PROBLEM TO SOLVE:
Scan the following material for the string "picture" and copy each line in which it appears.
### ENTRIES SHOWN
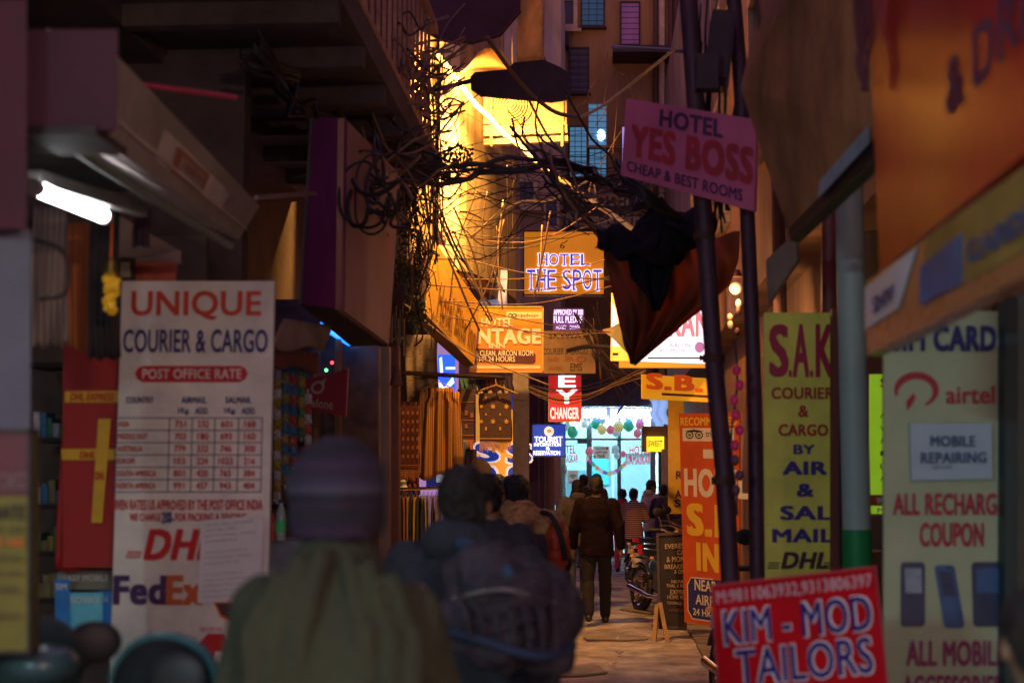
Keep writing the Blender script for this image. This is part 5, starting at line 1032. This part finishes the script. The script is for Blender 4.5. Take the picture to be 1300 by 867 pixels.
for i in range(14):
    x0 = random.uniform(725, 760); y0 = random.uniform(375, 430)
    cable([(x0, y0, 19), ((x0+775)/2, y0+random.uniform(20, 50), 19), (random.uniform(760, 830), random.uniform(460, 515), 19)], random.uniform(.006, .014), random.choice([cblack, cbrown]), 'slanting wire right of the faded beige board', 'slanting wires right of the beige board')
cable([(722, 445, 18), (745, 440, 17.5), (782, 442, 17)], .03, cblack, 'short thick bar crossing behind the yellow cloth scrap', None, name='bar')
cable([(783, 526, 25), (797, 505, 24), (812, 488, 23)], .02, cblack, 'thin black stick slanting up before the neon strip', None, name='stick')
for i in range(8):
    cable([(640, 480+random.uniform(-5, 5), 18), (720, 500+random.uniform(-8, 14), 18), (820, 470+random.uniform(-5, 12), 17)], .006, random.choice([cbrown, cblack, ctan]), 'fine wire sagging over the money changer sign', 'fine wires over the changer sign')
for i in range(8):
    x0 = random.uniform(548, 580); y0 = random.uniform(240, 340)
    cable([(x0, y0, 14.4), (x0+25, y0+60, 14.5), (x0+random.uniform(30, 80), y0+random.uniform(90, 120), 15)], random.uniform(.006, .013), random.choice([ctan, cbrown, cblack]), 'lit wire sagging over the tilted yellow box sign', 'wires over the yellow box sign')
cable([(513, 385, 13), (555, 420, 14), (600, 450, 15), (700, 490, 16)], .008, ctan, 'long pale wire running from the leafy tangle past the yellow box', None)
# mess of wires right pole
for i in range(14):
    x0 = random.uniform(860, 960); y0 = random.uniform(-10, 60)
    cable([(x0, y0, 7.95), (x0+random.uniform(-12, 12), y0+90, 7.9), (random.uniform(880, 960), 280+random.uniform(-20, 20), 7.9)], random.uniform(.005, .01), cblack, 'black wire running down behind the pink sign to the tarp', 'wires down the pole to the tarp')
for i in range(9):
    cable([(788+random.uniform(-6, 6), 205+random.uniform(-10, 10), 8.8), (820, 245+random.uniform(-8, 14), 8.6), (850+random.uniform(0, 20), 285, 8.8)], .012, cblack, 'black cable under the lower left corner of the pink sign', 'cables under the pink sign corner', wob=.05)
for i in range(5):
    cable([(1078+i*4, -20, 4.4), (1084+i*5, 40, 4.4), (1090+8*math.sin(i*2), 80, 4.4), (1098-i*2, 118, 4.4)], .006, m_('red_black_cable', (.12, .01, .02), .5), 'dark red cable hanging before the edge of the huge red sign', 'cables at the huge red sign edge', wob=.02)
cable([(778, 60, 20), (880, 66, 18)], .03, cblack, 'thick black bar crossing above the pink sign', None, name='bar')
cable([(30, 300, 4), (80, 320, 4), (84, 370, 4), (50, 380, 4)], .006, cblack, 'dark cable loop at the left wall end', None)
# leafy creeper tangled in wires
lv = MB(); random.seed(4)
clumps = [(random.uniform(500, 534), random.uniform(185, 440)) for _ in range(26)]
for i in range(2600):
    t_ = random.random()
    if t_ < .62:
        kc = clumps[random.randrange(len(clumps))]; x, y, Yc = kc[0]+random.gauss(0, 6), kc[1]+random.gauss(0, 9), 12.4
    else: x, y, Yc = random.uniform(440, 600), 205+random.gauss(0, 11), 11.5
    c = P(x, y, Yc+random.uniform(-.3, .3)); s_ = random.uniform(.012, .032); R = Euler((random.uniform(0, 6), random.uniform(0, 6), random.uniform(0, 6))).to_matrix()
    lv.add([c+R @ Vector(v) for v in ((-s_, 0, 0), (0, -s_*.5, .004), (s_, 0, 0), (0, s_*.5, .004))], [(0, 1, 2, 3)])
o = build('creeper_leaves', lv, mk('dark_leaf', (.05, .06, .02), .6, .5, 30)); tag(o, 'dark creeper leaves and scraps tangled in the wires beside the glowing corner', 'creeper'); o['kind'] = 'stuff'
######
### ENTRIES SHOWN
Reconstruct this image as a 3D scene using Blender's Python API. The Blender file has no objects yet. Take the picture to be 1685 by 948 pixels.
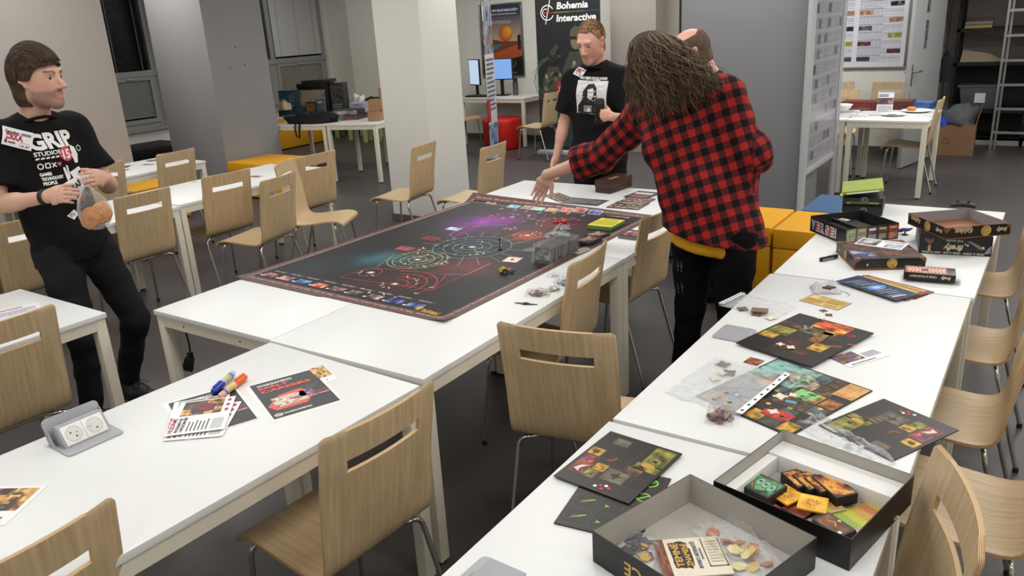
######
COMPLETED EXERCISE:
Keep writing the Blender script for this image. This is part 5, starting at line 1032. This part finishes the script. The script is for Blender 4.5. Take the picture to be 1300 by 867 pixels.
Reconstruct this image as a 3D scene using Blender's Python API. The Blender file has no objects yet. Take the picture to be 1685 by 948 pixels.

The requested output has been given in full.